- [What you are asked to do]: Drop the pictures, then extract the listing word for word.
## Start
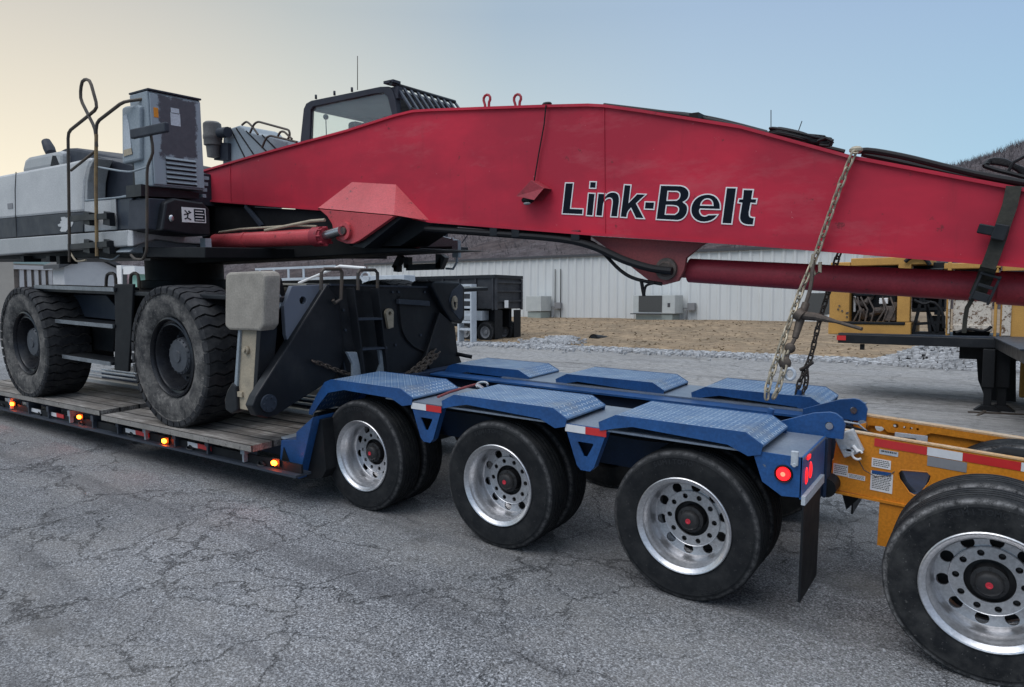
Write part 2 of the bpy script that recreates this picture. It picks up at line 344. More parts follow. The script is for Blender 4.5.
M = dict(
 red=boom_red(),
 cyl=paint('red cylinder paint', (.38, .036, .052), (.22, .028, .038), .55, chips=(.06, .03, .03), chip_amt=.9),
 cylbright=paint('bright red cylinder paint', (.54, .075, .085), (.38, .045, .05), .38, chips=(.05, .03, .03), chip_amt=1),
 wine=paint('dusty wine red', (.28, .06, .06), (.17, .055, .055), .65, chips=(.30, .14, .12)),
 blue=paint('blue trailer paint', (.020, .095, .28), (.016, .045, .12), .4, chips=(.12, .14, .17), chip_amt=.6, scale=3),
 bluedark=paint('dirty dark blue frame', (.012, .03, .075), (.02, .022, .026), .6),
 diamond=diamond('blue diamond plate', (.050, .125, .26), (.12, .21, .34)),
 steel=paint('worn bare steel bed', (.16, .20, .26), (.26, .29, .33), .42, metal=.3, chips=(.10, .09, .08)),
 orange=paint('orange yellow frame paint', (.70, .26, .018), (.50, .16, .013), .45, chips=(.10, .05, .03), chip_amt=.35, streak=True, scale=3),
 orangetop=paint('worn flange top', (.58, .30, .08), (.62, .52, .40), .5, chips=(.12, .09, .07), chip_amt=1, scale=5),
 rubberlet=plain('embossed rubber', (.015, .016, .018), .62, spec=.3), black=black_mach(), black2=black_mach('matt black steel', (.005, .006, .0075), .07, .65),
 bluegrey=black_mach('scuffed slate steel', (.030, .038, .052), .3, .45),
 rubber=tyre_mat('truck tyre rubber', .10, wear=.3), rubberdust=tyre_mat('scuffed tyre rubber', .22, wear=.7), bigtyre=bigtyre_mat(),
 lug=tyre_mat('loader tyre tread', .25, (.020, .021, .024)),
 alu=paint('dull aluminium rim', (.66, .66, .67), (.42, .42, .43), .34, metal=.85, bump=.04, scale=6),
 hub=paint('black hub', (.016, .016, .018), (.045, .042, .04), .5, scale=9),
 redcap=plain('red hub cap', (.55, .03, .05), .35), wood=wood(), plankend=paint('lightened plank edge', (.30, .28, .255), (.15, .14, .125), .9, scale=4, chips=(.06, .055, .05), chip_amt=1.2),
 housegrey=paint('pale grey machine paint', (.36, .365, .365), (.28, .29, .295), .42, chips=(.2, .2, .2), chip_amt=.1, streak=True),
 housewhite=paint('off white machine paint', (.52, .52, .515), (.38, .385, .39), .45, chips=(.2, .2, .2), chip_amt=.3),
 stripe=paint('charcoal stripe paint', (.022, .027, .036), (.05, .056, .066), .5, spec=.25), charcoal=paint('charcoal plastic', (.022, .026, .036), (.04, .045, .058), .55, spec=.25),
 cabinet=rusty_panel(), cabgrey=paint('blue grey cabinet steel', (.20, .235, .26), (.29, .325, .35), .5, chips=(.1, .08, .07), chip_amt=.4),
 concrete=paint('worn stabiliser pad', (.33, .30, .255), (.22, .20, .17), .85, chips=(.12, .10, .08), scale=7, bump=.25, chip_amt=.6),
 tan=paint('dusty tan steel', (.42, .35, .25), (.24, .21, .16), .7, chips=(.08, .07, .06), scale=6),
 rail=paint('worn dark handrail', (.045, .042, .04), (.10, .07, .045), .55, scale=5), raily=paint('yellow rusted rail', (.30, .20, .09), (.11, .08, .06), .7, scale=9),
 chain=paint('galvanised chain', (.46, .40, .30), (.26, .215, .15), .45, metal=.55, scale=16, chips=(.06, .045, .035)),
 chaindark=paint('dark rusty chain', (.12, .095, .075), (.06, .05, .045), .6, metal=.5, scale=16),
 hose=plain('black rubber hose', (.007, .007, .008), .55, spec=.25), strap=paint('dark olive strap', (.055, .052, .040), (.022, .021, .019), .85, scale=14),
 letter=plain('letter navy black', (.004, .007, .013), .6, spec=.12), white=plain('white film', (.74, .72, .70), .5), silvertread=paint('worn bright step tread', (.26, .28, .30), (.13, .14, .15), .4, metal=.5, scale=8),
 rwhite=plain('reflective white', (.66, .66, .66), .3), rred=plain('reflective red', (.55, .03, .03), .3), grey=plain('grey anti slip patch', (.22, .22, .225), .85),
 amber=glow('lit amber lamp', (1, .10, .005), 45), redlamp=glow('lit red lamp', (1, .015, .02), 1.5), redcore=glow('hot centre of red lamp', (1, .12, .07), 3),
 chrome=plain('pin steel', (.45, .45, .46), .25, .9), glassk=None, siding=siding(), fascia=plain('dark fascia', (.05, .05, .055), .6),
 acwhite=paint('air unit casing', (.50, .52, .50), (.40, .42, .41), .55), acgrey=plain('air unit coil', (.06, .062, .06), .7), acgreen=paint('air unit base', (.32, .36, .33), (.25, .28, .26), .6),
 dump=paint('black tipper body', (.018, .02, .025), (.05, .05, .055), .5), yel=paint('yellow excavator paint', (.54, .29, .07), (.38, .20, .05), .6, chips=(.2, .12, .06), chip_amt=.4),
 yelrust=paint('yellow panel with peeled patches', (.62, .55, .46), (.5, .45, .38), .7, chips=(.12, .07, .04), chip_amt=1.75, scale=2),
 engine=paint('dark oily engine', (.05, .045, .04), (.16, .12, .10), .6, scale=12), asphalt=asphalt(), grass=grass_mat(), hill=hill_mat(),
 rock=paint('crushed limestone', (.42, .42, .425), (.26, .265, .27), .9, scale=1.3, fine=12), bark=plain('bare twigs', (.13, .115, .118), 1, spec=0),  # twig colour paled in place of haze on the ridge
 silver=paint('silver painted trailer steel', (.50, .53, .56), (.36, .39, .42), .5), beige=paint('beige steel wall', (.46, .41, .35), (.40, .35, .30), .7),
 shedwall=paint('shed wall', (.50, .50, .50), (.42, .42, .43), .7), teal=plain('pale teal roof', (.28, .40, .40), .6), brownwood=paint('weathered brown boards', (.10, .085, .075), (.18, .15, .13), .9),
 green=plain('pale green paint', (.30, .52, .42), .6), pink=plain('faded pink paint', (.55, .36, .36), .6))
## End
- [Output of the exercise]:
Write part 2 of the bpy script that recreates this picture. It picks up at line 344. More parts follow. The script is for Blender 4.5.
M = dict(
 red=boom_red(),
 cyl=paint('red cylinder paint', (.38, .036, .052), (.22, .028, .038), .55, chips=(.06, .03, .03), chip_amt=.9),
 cylbright=paint('bright red cylinder paint', (.54, .075, .085), (.38, .045, .05), .38, chips=(.05, .03, .03), chip_amt=1),
 wine=paint('dusty wine red', (.28, .06, .06), (.17, .055, .055), .65, chips=(.30, .14, .12)),
 blue=paint('blue trailer paint', (.020, .095, .28), (.016, .045, .12), .4, chips=(.12, .14, .17), chip_amt=.6, scale=3),
 bluedark=paint('dirty dark blue frame', (.012, .03, .075), (.02, .022, .026), .6),
 diamond=diamond('blue diamond plate', (.050, .125, .26), (.12, .21, .34)),
 steel=paint('worn bare steel bed', (.16, .20, .26), (.26, .29, .33), .42, metal=.3, chips=(.10, .09, .08)),
 orange=paint('orange yellow frame paint', (.70, .26, .018), (.50, .16, .013), .45, chips=(.10, .05, .03), chip_amt=.35, streak=True, scale=3),
 orangetop=paint('worn flange top', (.58, .30, .08), (.62, .52, .40), .5, chips=(.12, .09, .07), chip_amt=1, scale=5),
 rubberlet=plain('embossed rubber', (.015, .016, .018), .62, spec=.3), black=black_mach(), black2=black_mach('matt black steel', (.005, .006, .0075), .07, .65),
 bluegrey=black_mach('scuffed slate steel', (.030, .038, .052), .3, .45),
 rubber=tyre_mat('truck tyre rubber', .10, wear=.3), rubberdust=tyre_mat('scuffed tyre rubber', .22, wear=.7), bigtyre=bigtyre_mat(),
 lug=tyre_mat('loader tyre tread', .25, (.020, .021, .024)),
 alu=paint('dull aluminium rim', (.66, .66, .67), (.42, .42, .43), .34, metal=.85, bump=.04, scale=6),
 hub=paint('black hub', (.016, .016, .018), (.045, .042, .04), .5, scale=9),
 redcap=plain('red hub cap', (.55, .03, .05), .35), wood=wood(), plankend=paint('lightened plank edge', (.30, .28, .255), (.15, .14, .125), .9, scale=4, chips=(.06, .055, .05), chip_amt=1.2),
 housegrey=paint('pale grey machine paint', (.36, .365, .365), (.28, .29, .295), .42, chips=(.2, .2, .2), chip_amt=.1, streak=True),
 housewhite=paint('off white machine paint', (.52, .52, .515), (.38, .385, .39), .45, chips=(.2, .2, .2), chip_amt=.3),
 stripe=paint('charcoal stripe paint', (.022, .027, .036), (.05, .056, .066), .5, spec=.25), charcoal=paint('charcoal plastic', (.022, .026, .036), (.04, .045, .058), .55, spec=.25),
 cabinet=rusty_panel(), cabgrey=paint('blue grey cabinet steel', (.20, .235, .26), (.29, .325, .35), .5, chips=(.1, .08, .07), chip_amt=.4),
 concrete=paint('worn stabiliser pad', (.33, .30, .255), (.22, .20, .17), .85, chips=(.12, .10, .08), scale=7, bump=.25, chip_amt=.6),
 tan=paint('dusty tan steel', (.42, .35, .25), (.24, .21, .16), .7, chips=(.08, .07, .06), scale=6),
 rail=paint('worn dark handrail', (.045, .042, .04), (.10, .07, .045), .55, scale=5), raily=paint('yellow rusted rail', (.30, .20, .09), (.11, .08, .06), .7, scale=9),
 chain=paint('galvanised chain', (.46, .40, .30), (.26, .215, .15), .45, metal=.55, scale=16, chips=(.06, .045, .035)),
 chaindark=paint('dark rusty chain', (.12, .095, .075), (.06, .05, .045), .6, metal=.5, scale=16),
 hose=plain('black rubber hose', (.007, .007, .008), .55, spec=.25), strap=paint('dark olive strap', (.055, .052, .040), (.022, .021, .019), .85, scale=14),
 letter=plain('letter navy black', (.004, .007, .013), .6, spec=.12), white=plain('white film', (.74, .72, .70), .5), silvertread=paint('worn bright step tread', (.26, .28, .30), (.13, .14, .15), .4, metal=.5, scale=8),
 rwhite=plain('reflective white', (.66, .66, .66), .3), rred=plain('reflective red', (.55, .03, .03), .3), grey=plain('grey anti slip patch', (.22, .22, .225), .85),
 amber=glow('lit amber lamp', (1, .10, .005), 45), redlamp=glow('lit red lamp', (1, .015, .02), 1.5), redcore=glow('hot centre of red lamp', (1, .12, .07), 3),
 chrome=plain('pin steel', (.45, .45, .46), .25, .9), glassk=None, siding=siding(), fascia=plain('dark fascia', (.05, .05, .055), .6),
 acwhite=paint('air unit casing', (.50, .52, .50), (.40, .42, .41), .55), acgrey=plain('air unit coil', (.06, .062, .06), .7), acgreen=paint('air unit base', (.32, .36, .33), (.25, .28, .26), .6),
 dump=paint('black tipper body', (.018, .02, .025), (.05, .05, .055), .5), yel=paint('yellow excavator paint', (.54, .29, .07), (.38, .20, .05), .6, chips=(.2, .12, .06), chip_amt=.4),
 yelrust=paint('yellow panel with peeled patches', (.62, .55, .46), (.5, .45, .38), .7, chips=(.12, .07, .04), chip_amt=1.75, scale=2),
 engine=paint('dark oily engine', (.05, .045, .04), (.16, .12, .10), .6, scale=12), asphalt=asphalt(), grass=grass_mat(), hill=hill_mat(),
 rock=paint('crushed limestone', (.42, .42, .425), (.26, .265, .27), .9, scale=1.3, fine=12), bark=plain('bare twigs', (.13, .115, .118), 1, spec=0),  # twig colour paled in place of haze on the ridge
 silver=paint('silver painted trailer steel', (.50, .53, .56), (.36, .39, .42), .5), beige=paint('beige steel wall', (.46, .41, .35), (.40, .35, .30), .7),
 shedwall=paint('shed wall', (.50, .50, .50), (.42, .42, .43), .7), teal=plain('pale teal roof', (.28, .40, .40), .6), brownwood=paint('weathered brown boards', (.10, .085, .075), (.18, .15, .13), .9),
 green=plain('pale green paint', (.30, .52, .42), .6), pink=plain('faded pink paint', (.55, .36, .36), .6))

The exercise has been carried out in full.